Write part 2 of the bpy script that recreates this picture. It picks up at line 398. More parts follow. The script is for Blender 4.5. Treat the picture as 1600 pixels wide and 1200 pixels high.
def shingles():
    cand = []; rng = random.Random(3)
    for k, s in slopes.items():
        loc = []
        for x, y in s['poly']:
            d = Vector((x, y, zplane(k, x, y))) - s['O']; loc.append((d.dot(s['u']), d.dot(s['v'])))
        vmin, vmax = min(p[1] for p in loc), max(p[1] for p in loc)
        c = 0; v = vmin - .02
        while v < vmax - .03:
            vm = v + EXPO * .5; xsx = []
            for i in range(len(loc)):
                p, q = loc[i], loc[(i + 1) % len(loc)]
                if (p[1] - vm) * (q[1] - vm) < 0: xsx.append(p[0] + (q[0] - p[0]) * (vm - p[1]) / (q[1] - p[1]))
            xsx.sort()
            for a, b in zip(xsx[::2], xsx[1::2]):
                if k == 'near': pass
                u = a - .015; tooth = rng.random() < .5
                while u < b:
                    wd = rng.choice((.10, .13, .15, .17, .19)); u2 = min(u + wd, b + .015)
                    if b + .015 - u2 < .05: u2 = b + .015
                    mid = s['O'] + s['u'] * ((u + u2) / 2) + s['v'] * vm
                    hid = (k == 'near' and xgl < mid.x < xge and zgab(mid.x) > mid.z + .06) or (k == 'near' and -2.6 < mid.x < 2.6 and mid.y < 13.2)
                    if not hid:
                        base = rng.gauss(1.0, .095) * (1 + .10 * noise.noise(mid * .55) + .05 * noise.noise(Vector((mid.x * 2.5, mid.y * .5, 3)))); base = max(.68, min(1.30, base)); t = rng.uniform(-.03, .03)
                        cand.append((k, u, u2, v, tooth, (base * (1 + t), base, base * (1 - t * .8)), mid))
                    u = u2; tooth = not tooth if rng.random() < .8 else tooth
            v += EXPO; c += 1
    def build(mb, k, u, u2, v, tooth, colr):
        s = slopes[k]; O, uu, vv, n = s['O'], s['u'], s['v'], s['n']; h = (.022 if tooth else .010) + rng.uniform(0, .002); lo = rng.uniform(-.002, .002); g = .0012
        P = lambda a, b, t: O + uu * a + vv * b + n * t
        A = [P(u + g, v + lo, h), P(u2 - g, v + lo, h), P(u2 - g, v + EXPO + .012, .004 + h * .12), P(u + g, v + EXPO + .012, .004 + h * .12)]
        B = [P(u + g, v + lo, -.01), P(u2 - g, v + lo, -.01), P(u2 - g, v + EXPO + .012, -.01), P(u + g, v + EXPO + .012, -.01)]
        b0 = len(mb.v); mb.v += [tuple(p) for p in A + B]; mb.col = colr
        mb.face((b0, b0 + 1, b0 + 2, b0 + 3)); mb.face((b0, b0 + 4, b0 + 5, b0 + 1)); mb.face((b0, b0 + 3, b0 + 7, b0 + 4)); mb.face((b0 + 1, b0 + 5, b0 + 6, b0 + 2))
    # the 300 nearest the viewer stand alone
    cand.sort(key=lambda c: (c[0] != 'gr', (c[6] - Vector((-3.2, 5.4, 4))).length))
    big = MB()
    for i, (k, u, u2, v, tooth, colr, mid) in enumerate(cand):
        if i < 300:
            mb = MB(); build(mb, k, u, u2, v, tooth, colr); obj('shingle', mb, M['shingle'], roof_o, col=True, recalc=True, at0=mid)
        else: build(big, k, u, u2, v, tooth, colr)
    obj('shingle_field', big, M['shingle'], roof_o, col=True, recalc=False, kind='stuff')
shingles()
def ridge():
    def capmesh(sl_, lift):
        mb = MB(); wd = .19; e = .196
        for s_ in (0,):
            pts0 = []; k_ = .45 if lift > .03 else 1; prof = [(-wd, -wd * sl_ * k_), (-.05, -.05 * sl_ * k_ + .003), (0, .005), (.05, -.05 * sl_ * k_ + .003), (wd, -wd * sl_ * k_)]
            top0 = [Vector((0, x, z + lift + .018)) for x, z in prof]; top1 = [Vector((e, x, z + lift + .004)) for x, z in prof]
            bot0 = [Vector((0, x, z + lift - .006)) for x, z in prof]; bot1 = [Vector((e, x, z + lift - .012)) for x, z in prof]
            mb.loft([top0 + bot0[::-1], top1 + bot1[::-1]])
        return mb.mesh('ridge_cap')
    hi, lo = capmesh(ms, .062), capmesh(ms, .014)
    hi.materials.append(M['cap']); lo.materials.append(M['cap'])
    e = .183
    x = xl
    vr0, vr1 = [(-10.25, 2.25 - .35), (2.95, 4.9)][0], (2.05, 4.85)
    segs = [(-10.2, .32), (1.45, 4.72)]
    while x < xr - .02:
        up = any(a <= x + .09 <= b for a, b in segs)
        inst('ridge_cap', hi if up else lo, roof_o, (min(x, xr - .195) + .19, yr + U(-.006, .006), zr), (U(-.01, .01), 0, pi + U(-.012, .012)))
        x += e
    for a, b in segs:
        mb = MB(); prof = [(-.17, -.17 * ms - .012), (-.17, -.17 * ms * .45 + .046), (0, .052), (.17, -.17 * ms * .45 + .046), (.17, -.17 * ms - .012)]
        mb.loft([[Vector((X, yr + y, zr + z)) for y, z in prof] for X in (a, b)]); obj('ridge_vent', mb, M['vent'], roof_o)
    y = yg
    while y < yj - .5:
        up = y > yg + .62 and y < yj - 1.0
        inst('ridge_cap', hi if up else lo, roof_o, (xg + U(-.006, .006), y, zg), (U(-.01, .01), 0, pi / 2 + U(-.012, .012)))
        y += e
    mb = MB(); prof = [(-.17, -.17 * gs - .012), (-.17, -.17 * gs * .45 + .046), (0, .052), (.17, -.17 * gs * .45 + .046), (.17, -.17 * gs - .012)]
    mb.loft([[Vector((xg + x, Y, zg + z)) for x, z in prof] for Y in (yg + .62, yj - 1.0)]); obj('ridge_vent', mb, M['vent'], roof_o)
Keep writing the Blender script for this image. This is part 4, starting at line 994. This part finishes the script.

****

* _WHAT IS ASKED_: Each line of the material above must be retyped precisely.

* _FINAL RESULT_:
Write part 2 of the bpy script that recreates this picture. It picks up at line 398. More parts follow. The script is for Blender 4.5. Treat the picture as 1600 pixels wide and 1200 pixels high.
def shingles():
    cand = []; rng = random.Random(3)
    for k, s in slopes.items():
        loc = []
        for x, y in s['poly']:
            d = Vector((x, y, zplane(k, x, y))) - s['O']; loc.append((d.dot(s['u']), d.dot(s['v'])))
        vmin, vmax = min(p[1] for p in loc), max(p[1] for p in loc)
        c = 0; v = vmin - .02
        while v < vmax - .03:
            vm = v + EXPO * .5; xsx = []
            for i in range(len(loc)):
                p, q = loc[i], loc[(i + 1) % len(loc)]
                if (p[1] - vm) * (q[1] - vm) < 0: xsx.append(p[0] + (q[0] - p[0]) * (vm - p[1]) / (q[1] - p[1]))
            xsx.sort()
            for a, b in zip(xsx[::2], xsx[1::2]):
                if k == 'near': pass
                u = a - .015; tooth = rng.random() < .5
                while u < b:
                    wd = rng.choice((.10, .13, .15, .17, .19)); u2 = min(u + wd, b + .015)
                    if b + .015 - u2 < .05: u2 = b + .015
                    mid = s['O'] + s['u'] * ((u + u2) / 2) + s['v'] * vm
                    hid = (k == 'near' and xgl < mid.x < xge and zgab(mid.x) > mid.z + .06) or (k == 'near' and -2.6 < mid.x < 2.6 and mid.y < 13.2)
                    if not hid:
                        base = rng.gauss(1.0, .095) * (1 + .10 * noise.noise(mid * .55) + .05 * noise.noise(Vector((mid.x * 2.5, mid.y * .5, 3)))); base = max(.68, min(1.30, base)); t = rng.uniform(-.03, .03)
                        cand.append((k, u, u2, v, tooth, (base * (1 + t), base, base * (1 - t * .8)), mid))
                    u = u2; tooth = not tooth if rng.random() < .8 else tooth
            v += EXPO; c += 1
    def build(mb, k, u, u2, v, tooth, colr):
        s = slopes[k]; O, uu, vv, n = s['O'], s['u'], s['v'], s['n']; h = (.022 if tooth else .010) + rng.uniform(0, .002); lo = rng.uniform(-.002, .002); g = .0012
        P = lambda a, b, t: O + uu * a + vv * b + n * t
        A = [P(u + g, v + lo, h), P(u2 - g, v + lo, h), P(u2 - g, v + EXPO + .012, .004 + h * .12), P(u + g, v + EXPO + .012, .004 + h * .12)]
        B = [P(u + g, v + lo, -.01), P(u2 - g, v + lo, -.01), P(u2 - g, v + EXPO + .012, -.01), P(u + g, v + EXPO + .012, -.01)]
        b0 = len(mb.v); mb.v += [tuple(p) for p in A + B]; mb.col = colr
        mb.face((b0, b0 + 1, b0 + 2, b0 + 3)); mb.face((b0, b0 + 4, b0 + 5, b0 + 1)); mb.face((b0, b0 + 3, b0 + 7, b0 + 4)); mb.face((b0 + 1, b0 + 5, b0 + 6, b0 + 2))
    # the 300 nearest the viewer stand alone
    cand.sort(key=lambda c: (c[0] != 'gr', (c[6] - Vector((-3.2, 5.4, 4))).length))
    big = MB()
    for i, (k, u, u2, v, tooth, colr, mid) in enumerate(cand):
        if i < 300:
            mb = MB(); build(mb, k, u, u2, v, tooth, colr); obj('shingle', mb, M['shingle'], roof_o, col=True, recalc=True, at0=mid)
        else: build(big, k, u, u2, v, tooth, colr)
    obj('shingle_field', big, M['shingle'], roof_o, col=True, recalc=False, kind='stuff')
shingles()
def ridge():
    def capmesh(sl_, lift):
        mb = MB(); wd = .19; e = .196
        for s_ in (0,):
            pts0 = []; k_ = .45 if lift > .03 else 1; prof = [(-wd, -wd * sl_ * k_), (-.05, -.05 * sl_ * k_ + .003), (0, .005), (.05, -.05 * sl_ * k_ + .003), (wd, -wd * sl_ * k_)]
            top0 = [Vector((0, x, z + lift + .018)) for x, z in prof]; top1 = [Vector((e, x, z + lift + .004)) for x, z in prof]
            bot0 = [Vector((0, x, z + lift - .006)) for x, z in prof]; bot1 = [Vector((e, x, z + lift - .012)) for x, z in prof]
            mb.loft([top0 + bot0[::-1], top1 + bot1[::-1]])
        return mb.mesh('ridge_cap')
    hi, lo = capmesh(ms, .062), capmesh(ms, .014)
    hi.materials.append(M['cap']); lo.materials.append(M['cap'])
    e = .183
    x = xl
    vr0, vr1 = [(-10.25, 2.25 - .35), (2.95, 4.9)][0], (2.05, 4.85)
    segs = [(-10.2, .32), (1.45, 4.72)]
    while x < xr - .02:
        up = any(a <= x + .09 <= b for a, b in segs)
        inst('ridge_cap', hi if up else lo, roof_o, (min(x, xr - .195) + .19, yr + U(-.006, .006), zr), (U(-.01, .01), 0, pi + U(-.012, .012)))
        x += e
    for a, b in segs:
        mb = MB(); prof = [(-.17, -.17 * ms - .012), (-.17, -.17 * ms * .45 + .046), (0, .052), (.17, -.17 * ms * .45 + .046), (.17, -.17 * ms - .012)]
        mb.loft([[Vector((X, yr + y, zr + z)) for y, z in prof] for X in (a, b)]); obj('ridge_vent', mb, M['vent'], roof_o)
    y = yg
    while y < yj - .5:
        up = y > yg + .62 and y < yj - 1.0
        inst('ridge_cap', hi if up else lo, roof_o, (xg + U(-.006, .006), y, zg), (U(-.01, .01), 0, pi / 2 + U(-.012, .012)))
        y += e
    mb = MB(); prof = [(-.17, -.17 * gs - .012), (-.17, -.17 * gs * .45 + .046), (0, .052), (.17, -.17 * gs * .45 + .046), (.17, -.17 * gs - .012)]
    mb.loft([[Vector((xg + x, Y, zg + z)) for x, z in prof] for Y in (yg + .62, yj - 1.0)]); obj('ridge_vent', mb, M['vent'], roof_o)
Keep writing the Blender script for this image. This is part 4, starting at line 994. This part finishes the script.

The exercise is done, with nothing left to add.